The recordings on this compilation come from various sessions in 1960, with Teddy leading three different quartets. Tracks 1 to 7 comprised the original Teddy Edwards album It's About Time; tracks 8 to 11 and 17 to 19 come from Gloria Smyth's album Like Soul!; and tracks 12, 15 and 16 are taken from the Teddy Edwards LP Sunset Eyes. Tracks 13 and 14 are bonus cuts from this last session.

Teddy Edwards had an ingratiating tone which occasionally burst out into the extrovert style of the Texas tenorists. He could be emotive in ballads and subtly groovy on faster numbers. For instance, sample his tender reading of Fools Rush In and compare it with his no-nonsense blues preaching on Tempo de Blues. The latter is one of several numbers on the album composed by Edwards himself. Takin' Off, another of his tunes, whizzes by at a hair-raising pace. The group even makes Our Love is Here to Stay sound like a blues.

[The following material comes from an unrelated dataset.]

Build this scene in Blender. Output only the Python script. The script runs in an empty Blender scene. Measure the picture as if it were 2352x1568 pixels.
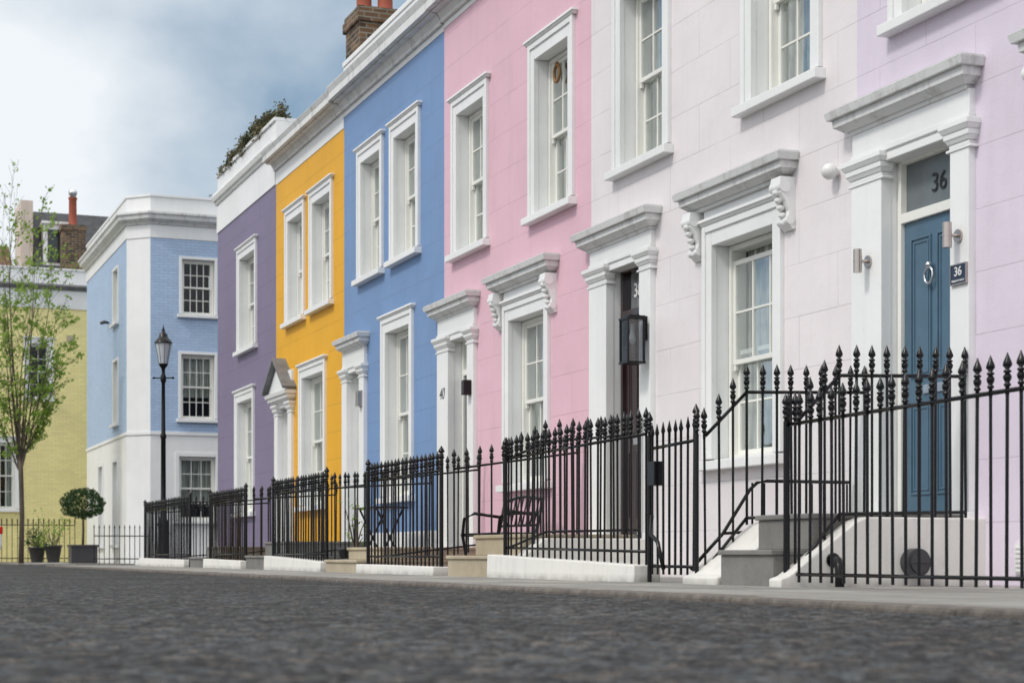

Teddy is accompanied by first-rate rhythm sections, including three very different pianists. Les McCann is renowned for this funky approach (evident in his introduction to his own composition, Beve's Conjumulations), while Amos Trice is an arch-bebopper and British emigr‚ Ronnie Ball learnt much from Lennie Tristano.

The only fly in the ointment is singer Gloria Smyth, whose mannered delivery and wayward intonation don't appeal to me at all. In When You're Smiling, her pronunciation of "with you" as "withyer" drives me up the wall. It's a consolation that she only appears on seven tracks.